EMERGING MARKETS-LatAm stocks firm after US data rally
* LatAm stocks firm on U.S. data rally; risk appetite
* Mexico's assets softer in tandem with U.S. markets
* Oil rises ahead of U.S. summer-driving season
By Manuela Badawy
NEW YORK, May 28 (Reuters) - Latin American equity markets were holding to earlier gains on Thursday despite mixed U.S. economic data that put pressure in its stock markets later in the day.
U.S. economic data was mixed, with weekly jobless claims and durable goods orders signaling a stabilizing economy while new home sales data indicated ongoing weakness in the housing market.
Morgan Stanley Capital International's Latin American stock index .MILA00000PUS gained 1.36 percent to 2,988.55 after rising above 3,000 the previous day just shy of an 8-months high.
"Preoccupations remain, especially on the external and fiscal sectors in the United States. Nevertheless the durables goods number released today is positive for equities everywhere," said Alvaro Bandeira, head of equities at Rio de Janeiro-based Agora Corretora.
Brazil's Bovespa index .BVSP gained 1.77 percent led by commodity producers and increased risk appetite from investors in emerging markets. Its real currency, (BRBY: Quote, Profile, Research) was appreciating 0.10 percent to 2.014 per dollar.
Mexico's stock market on the other hand continued to follow the U.S. equity market zig-zagging after the mixed U.S. data. The IPC index .MXX was up 0.14 percent my early afternoon.
Mexico's economy is tightly linked to that of the United States, so any recovery from the current recession in Mexico will depend on improvements in the U.S. economy.
Mexico's peso MXN= was weakening 0.43 percent to 13.27 per dollar.
Meanwhile, oil jumped more than 2 percent above $65 a barrel after OPEC decided to keep output unchanged and government data showed a steep drop in U.S. crude inventories.
Latin American oil producers Mexico, Venezuela, Ecuador, Colombia are set to gain from the price surge.
Analysts said while the data showed gasoline demand still trailing year-ago levels, it was looking stronger during the seven days leading into the May 23-25 Memorial Day holiday weekend, which traditionally kicks off summer holiday travel.
"What we are seeing here is the demand side start to improve," said analyst Phil Flynn at Alaron Trading in Chicago.

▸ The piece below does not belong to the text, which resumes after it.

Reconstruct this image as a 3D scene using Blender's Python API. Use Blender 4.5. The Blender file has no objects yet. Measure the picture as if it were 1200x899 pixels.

"Gasoline demand over the Memorial Day weekend is a critical point in judging the health of the U.S. economy. I don't think the increased demand over the holiday was a fluke."
Commodity prices are gaining strength, as the Reuters-Jefferies CRB .CRB commodity index (a benchmark basket of 19 futures), showed a rise to 249.54 from 202.47 touched late February. The commodity index touched a record high above 473 on July 3, 2008.
Emerging market sovereign debt spreads, the premium that investors demand for holding riskier bonds than U.S. Treasuries, widened 5 basis points to 444 basis points above comparable U.S. Treasuries, according to JP Morgan's Emerging Markets Bond Index Plus (EMBI+) 11EMJ.JPMEMBIPLUS.
Investors in emerging sovereign debt have gained almost 11 percent so far this year, according to JP Morgan, yet most of the returns are from European global bonds.
Brazil's global bond due 2040 BRAGLB40=RR, considered the emerging market benchmark paper, was slightly up to bid 130.000 in price and to yield 5.268 percent.